[KeithH posted this article in a diary, but I think it's so important for anyone who wants to understand Dean's candidacy, I'm reposting the link with some comments]
The Washington Post published an article today entitled Dean's Unlikely Road to a Major Boost from Labor.
Here's the nut graf:
From the beginning, Dean believed that the SEIU and AFSCME, with their own grass-roots strength and highly diverse memberships, would provide the two most important endorsements he could get, and he worked methodically, from outside and inside, to win their support
Well, it's only unlikely to people who don't know Dean. Dean has an exquisite understanding of the political landscape.

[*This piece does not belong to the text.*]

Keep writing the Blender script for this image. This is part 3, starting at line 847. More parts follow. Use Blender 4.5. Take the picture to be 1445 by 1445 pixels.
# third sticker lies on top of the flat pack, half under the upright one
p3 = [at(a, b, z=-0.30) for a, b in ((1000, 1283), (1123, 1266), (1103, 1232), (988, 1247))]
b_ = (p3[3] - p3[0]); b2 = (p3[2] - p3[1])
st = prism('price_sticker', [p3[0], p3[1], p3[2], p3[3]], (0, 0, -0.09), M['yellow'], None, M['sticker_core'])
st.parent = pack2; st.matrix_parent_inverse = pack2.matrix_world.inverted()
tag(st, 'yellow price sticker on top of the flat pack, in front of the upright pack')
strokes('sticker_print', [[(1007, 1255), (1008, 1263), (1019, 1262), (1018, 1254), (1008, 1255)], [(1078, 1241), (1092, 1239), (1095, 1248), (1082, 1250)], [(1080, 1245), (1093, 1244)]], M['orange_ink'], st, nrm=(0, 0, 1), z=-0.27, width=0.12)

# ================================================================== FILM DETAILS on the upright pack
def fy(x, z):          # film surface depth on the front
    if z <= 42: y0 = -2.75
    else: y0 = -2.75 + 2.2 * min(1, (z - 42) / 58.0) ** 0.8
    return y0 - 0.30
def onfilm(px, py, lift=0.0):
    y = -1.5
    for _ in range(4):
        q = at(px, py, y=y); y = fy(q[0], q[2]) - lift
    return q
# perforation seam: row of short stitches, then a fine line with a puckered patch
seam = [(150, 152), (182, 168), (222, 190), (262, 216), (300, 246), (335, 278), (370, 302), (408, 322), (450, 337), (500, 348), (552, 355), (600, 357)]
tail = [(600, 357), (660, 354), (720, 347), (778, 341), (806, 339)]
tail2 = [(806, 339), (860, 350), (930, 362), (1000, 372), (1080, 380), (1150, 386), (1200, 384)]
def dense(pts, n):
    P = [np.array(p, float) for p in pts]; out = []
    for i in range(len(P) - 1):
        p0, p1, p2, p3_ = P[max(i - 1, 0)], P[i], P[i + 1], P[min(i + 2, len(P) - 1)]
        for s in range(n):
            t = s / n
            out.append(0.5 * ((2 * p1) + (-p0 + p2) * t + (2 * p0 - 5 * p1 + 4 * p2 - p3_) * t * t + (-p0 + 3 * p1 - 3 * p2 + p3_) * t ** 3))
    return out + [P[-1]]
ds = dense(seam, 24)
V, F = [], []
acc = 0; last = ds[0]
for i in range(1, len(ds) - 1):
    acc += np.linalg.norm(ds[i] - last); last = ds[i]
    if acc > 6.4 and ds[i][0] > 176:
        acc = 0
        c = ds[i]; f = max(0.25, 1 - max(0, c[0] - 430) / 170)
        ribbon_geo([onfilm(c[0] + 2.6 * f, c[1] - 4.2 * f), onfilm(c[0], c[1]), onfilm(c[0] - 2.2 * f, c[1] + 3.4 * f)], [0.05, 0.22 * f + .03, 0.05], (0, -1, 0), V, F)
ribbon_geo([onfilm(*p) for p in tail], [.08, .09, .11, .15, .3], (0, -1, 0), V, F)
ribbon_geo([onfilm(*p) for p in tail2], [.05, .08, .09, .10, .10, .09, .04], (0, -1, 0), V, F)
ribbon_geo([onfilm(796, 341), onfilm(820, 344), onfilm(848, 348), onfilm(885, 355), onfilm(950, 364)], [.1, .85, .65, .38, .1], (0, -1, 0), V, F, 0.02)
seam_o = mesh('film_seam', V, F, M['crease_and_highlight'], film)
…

He can identify the power centers and bring those power centers into his campaign and, later, into his governing coalition. John McClaughery, one of Dean's gubernatorial opponents, recently said, "He has a knack of finding where the political capital is stored, and then he grabs it." This is, BY FAR, the most important skill in politics, and Dean has it in spades. This article is a good example of why Dean is such a formidable candidate, and people underestimate him at their peril. I remember telling DHinMI that he shouldn't discount Dean's chances at the service unions because Dean is a master at this kind of politics. Like him or not, support him or not, he's the real deal.
This article in the premier political newspaper in the country will go a very long way to discount any feeling that Dean is a quirky outsider. Safire can rant all he wants about Clinton conspiracies, but stories like this one are much better illustrations of what primary politics are all about.